INPUT FOR THIS TASK:
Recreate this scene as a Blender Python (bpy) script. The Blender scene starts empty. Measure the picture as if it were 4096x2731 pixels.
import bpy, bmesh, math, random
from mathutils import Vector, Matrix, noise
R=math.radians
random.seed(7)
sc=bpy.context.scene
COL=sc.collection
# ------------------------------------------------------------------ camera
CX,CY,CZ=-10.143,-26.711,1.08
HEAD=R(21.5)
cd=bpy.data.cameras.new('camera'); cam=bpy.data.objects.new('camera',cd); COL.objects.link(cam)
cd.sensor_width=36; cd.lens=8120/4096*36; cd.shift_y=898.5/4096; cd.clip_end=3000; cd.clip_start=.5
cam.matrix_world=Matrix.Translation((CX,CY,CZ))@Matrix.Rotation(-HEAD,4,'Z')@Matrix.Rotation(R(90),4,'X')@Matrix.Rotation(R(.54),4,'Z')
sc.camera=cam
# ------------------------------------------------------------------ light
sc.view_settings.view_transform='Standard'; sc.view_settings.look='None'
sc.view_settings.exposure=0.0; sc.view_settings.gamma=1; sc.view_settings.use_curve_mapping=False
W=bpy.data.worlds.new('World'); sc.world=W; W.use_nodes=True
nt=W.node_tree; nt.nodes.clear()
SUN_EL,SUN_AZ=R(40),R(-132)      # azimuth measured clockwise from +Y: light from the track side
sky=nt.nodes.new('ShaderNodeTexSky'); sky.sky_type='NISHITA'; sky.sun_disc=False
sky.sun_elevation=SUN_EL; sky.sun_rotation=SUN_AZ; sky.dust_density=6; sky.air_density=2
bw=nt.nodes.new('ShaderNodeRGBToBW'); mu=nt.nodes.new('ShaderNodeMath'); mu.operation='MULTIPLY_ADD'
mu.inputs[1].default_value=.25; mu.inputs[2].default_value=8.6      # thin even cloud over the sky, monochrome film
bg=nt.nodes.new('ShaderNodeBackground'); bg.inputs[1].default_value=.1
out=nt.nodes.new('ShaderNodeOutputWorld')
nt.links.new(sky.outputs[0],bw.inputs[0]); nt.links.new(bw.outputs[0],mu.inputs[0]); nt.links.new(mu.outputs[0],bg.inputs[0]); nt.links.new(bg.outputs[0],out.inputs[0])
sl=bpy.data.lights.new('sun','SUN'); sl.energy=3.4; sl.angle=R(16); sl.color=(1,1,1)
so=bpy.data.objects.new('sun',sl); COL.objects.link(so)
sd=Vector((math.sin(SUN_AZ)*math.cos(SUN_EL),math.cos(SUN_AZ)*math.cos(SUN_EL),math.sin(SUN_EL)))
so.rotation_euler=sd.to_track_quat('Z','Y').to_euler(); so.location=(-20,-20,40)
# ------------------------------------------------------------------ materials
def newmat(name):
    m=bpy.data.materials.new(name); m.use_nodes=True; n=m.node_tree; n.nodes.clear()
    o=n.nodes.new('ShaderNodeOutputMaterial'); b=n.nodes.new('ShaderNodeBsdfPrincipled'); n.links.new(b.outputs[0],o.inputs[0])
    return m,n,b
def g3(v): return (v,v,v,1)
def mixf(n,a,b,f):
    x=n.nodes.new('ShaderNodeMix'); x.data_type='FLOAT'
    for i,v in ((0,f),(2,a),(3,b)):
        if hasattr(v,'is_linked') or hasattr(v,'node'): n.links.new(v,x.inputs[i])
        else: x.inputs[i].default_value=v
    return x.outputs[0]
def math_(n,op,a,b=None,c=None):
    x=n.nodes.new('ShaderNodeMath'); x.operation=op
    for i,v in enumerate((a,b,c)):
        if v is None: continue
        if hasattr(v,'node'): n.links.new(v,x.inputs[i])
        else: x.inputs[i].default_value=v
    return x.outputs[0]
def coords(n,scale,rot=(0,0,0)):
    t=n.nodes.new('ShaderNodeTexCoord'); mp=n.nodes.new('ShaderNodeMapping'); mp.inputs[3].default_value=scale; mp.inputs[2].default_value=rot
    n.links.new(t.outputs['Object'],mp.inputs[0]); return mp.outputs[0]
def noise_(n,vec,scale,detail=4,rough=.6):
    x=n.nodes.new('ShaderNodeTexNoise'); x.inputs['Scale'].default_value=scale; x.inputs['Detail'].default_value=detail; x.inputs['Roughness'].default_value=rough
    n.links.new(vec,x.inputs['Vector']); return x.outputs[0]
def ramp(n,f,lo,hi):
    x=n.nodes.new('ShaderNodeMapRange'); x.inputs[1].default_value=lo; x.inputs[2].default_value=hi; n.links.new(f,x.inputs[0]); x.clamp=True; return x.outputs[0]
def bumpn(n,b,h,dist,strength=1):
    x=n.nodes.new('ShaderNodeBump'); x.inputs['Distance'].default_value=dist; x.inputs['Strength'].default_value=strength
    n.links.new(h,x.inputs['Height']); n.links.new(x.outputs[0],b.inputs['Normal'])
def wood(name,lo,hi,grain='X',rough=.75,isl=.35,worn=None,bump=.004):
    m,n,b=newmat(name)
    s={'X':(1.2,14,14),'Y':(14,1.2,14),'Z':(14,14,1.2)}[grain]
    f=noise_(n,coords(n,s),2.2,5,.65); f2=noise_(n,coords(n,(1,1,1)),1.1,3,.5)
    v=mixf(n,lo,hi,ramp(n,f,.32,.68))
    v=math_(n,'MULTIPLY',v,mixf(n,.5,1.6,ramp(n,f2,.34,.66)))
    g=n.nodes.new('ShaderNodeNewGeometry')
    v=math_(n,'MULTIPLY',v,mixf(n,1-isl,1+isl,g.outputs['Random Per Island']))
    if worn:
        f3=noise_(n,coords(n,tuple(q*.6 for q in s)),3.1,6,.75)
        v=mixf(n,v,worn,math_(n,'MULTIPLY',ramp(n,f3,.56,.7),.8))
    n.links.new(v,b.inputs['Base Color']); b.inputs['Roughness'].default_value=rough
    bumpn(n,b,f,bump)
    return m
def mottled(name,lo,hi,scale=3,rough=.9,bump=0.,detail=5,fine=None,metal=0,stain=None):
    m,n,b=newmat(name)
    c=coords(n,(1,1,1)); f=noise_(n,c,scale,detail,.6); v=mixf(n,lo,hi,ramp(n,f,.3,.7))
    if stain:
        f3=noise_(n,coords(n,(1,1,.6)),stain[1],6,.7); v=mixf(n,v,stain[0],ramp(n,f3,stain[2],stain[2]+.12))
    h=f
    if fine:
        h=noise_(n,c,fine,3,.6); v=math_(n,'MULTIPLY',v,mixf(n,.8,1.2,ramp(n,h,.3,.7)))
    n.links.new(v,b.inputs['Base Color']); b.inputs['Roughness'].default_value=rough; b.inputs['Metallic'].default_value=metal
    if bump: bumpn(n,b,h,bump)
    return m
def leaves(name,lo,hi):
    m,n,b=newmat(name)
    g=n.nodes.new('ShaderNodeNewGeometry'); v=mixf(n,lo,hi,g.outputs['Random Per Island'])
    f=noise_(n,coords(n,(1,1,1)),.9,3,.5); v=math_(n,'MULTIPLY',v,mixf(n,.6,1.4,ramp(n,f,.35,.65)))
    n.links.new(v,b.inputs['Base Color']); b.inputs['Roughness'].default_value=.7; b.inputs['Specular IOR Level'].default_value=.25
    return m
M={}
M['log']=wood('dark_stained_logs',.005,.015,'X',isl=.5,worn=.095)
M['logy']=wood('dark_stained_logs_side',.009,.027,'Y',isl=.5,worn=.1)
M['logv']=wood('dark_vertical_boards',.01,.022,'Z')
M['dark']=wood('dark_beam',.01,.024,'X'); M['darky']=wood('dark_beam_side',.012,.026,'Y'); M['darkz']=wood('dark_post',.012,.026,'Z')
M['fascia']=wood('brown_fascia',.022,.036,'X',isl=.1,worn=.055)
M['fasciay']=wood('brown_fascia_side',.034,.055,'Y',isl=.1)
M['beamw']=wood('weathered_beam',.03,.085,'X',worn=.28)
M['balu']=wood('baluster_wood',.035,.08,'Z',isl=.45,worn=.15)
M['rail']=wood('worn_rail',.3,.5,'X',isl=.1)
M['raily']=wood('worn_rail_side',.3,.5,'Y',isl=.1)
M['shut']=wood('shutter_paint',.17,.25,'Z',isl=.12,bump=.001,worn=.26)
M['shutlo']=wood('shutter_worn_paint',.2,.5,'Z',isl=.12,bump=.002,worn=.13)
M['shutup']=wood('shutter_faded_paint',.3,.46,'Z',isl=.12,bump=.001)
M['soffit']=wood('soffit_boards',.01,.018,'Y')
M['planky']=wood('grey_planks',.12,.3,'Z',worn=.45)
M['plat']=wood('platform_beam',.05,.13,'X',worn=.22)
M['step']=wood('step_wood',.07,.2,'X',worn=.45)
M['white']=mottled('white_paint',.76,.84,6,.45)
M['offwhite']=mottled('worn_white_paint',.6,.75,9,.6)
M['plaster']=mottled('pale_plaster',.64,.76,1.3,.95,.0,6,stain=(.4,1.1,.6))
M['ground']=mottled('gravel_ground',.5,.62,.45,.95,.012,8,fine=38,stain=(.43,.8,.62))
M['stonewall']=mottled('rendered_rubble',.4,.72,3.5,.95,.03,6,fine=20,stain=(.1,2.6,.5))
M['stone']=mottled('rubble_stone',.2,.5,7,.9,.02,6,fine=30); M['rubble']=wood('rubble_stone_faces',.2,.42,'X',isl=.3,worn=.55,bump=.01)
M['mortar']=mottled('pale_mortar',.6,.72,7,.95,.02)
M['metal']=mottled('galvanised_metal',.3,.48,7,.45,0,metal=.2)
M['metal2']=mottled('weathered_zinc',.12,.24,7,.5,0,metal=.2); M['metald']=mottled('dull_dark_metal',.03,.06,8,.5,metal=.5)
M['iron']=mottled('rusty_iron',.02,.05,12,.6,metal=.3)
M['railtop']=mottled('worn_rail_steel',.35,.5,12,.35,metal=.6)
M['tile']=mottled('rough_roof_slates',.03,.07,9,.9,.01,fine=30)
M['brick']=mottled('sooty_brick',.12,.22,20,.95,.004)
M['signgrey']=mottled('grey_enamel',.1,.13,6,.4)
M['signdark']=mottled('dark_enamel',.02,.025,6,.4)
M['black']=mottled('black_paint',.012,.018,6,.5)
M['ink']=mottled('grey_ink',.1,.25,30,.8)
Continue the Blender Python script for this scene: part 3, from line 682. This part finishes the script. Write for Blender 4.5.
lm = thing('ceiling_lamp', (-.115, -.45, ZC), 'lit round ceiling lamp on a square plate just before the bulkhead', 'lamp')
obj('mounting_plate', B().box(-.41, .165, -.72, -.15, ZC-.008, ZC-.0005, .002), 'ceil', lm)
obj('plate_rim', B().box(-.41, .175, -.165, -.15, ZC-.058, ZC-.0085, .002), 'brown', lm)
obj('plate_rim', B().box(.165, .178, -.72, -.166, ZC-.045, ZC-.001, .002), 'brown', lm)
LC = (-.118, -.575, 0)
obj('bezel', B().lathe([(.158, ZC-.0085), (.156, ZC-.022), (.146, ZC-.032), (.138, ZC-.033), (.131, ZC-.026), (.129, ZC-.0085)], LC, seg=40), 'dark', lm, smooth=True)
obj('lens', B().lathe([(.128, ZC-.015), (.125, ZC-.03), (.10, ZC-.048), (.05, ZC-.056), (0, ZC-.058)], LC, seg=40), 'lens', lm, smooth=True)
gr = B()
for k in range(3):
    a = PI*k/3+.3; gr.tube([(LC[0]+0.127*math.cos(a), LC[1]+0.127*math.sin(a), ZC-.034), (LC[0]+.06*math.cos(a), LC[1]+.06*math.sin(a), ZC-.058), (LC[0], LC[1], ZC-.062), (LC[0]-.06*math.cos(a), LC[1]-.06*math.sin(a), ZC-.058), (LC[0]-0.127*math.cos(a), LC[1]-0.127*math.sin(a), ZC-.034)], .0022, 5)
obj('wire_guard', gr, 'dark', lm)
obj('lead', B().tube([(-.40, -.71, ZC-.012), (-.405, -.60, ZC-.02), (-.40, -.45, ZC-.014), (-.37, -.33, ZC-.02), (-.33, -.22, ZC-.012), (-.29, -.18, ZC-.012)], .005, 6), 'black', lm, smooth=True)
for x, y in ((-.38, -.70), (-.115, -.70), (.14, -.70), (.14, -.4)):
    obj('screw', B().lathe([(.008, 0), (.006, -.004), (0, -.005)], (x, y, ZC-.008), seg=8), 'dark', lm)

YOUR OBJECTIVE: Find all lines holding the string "Python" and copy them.

EXERCISE OUTPUT:
Recreate this scene as a Blender Python (bpy) script. The Blender scene starts empty. Measure the picture as if it were 4096x2731 pixels.
Continue the Blender Python script for this scene: part 3, from line 682. This part finishes the script. Write for Blender 4.5.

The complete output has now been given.